So that kippah thing that guys wear?  It has a coupla names.

  • “Kippah” is Hebrew.  It means “covering.”  Easy enough.  
  • “Yarmulke” is Yiddish, derived from the two Aramaic words “yarei d’malka” which means “reverence for the King” – like, you wear it to demonstrate that there’s someone above you.  Like as in Someone, like as in God.  This explains why guys are supposed to wear one – they are less likely to get that there is a God above.  More likely to believe that they are God’s gift to humanity – or God himself.
  • Epithets such as “beanie,” “Jew-hat” etc.  Fill in your own.  When you or your kid walk around in public with the thing on, you get some interesting comments!

So some people wear them full-time, and some wear them part-time, and some wear them for religious experiences only.  Here are 5 excellent reasons to don the thing.

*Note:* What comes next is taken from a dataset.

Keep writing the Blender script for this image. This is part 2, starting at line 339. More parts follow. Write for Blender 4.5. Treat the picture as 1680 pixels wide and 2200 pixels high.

  1. To cover your bald spot.  Interestingly, some men’s yarmulkes (I shall defer to this name as it’s the one I’m most used to) grow as their hair shrinks.  Draw your own conclusions.
  2. As an act of solidarity with men who have bald spots.  YOUR hair may be thick and the object of envy, but you don the yarmulke to show support to those friends of yours who have not much hair.  Who really has a bald spot?  Only your hairdresser knows for sure.
  3. Nervous habit.  Much more pleasant than biting your nails or clearing your throat, adjusting your yarmulke is the perfect nervous habit.  Whether you’re twisting it on your head (??), moving it higher, lower, or somewhere else entirely, just make sure you don’t give away what’s under it (see #2).  This works particularly well at uncomfortable meetings and while public speaking.
  4. Religious affiliation.  Your yarmulke declares where on the Ortho-spectrum you fall.  Black velvet?  Yeshivish.  White knit?  Modern-Orthodox/Religous Zionist.  Browns football motif?  Hmmm.  Not sure.  In any case, it’s a quick and easy way to avoid a theological conversation surrounding where your sympathies lie. Conversely, you can use this to keep ’em guessing.  One day wear one variety, and next another.  Show your open-mindedness. 
  5. Family ties.  Trying to get into Uncle Louie’s good graces?  Wear the green one from his kid Joey’s bar mitzvah.  Planning on asking great grandma for a loan for your new business venture?  Wear the pink one from her wedding.  Tip: pretend you didn’t realize you were wearing it.
What do you say readers?  Why do you, or don’t you, wear a yarmulke?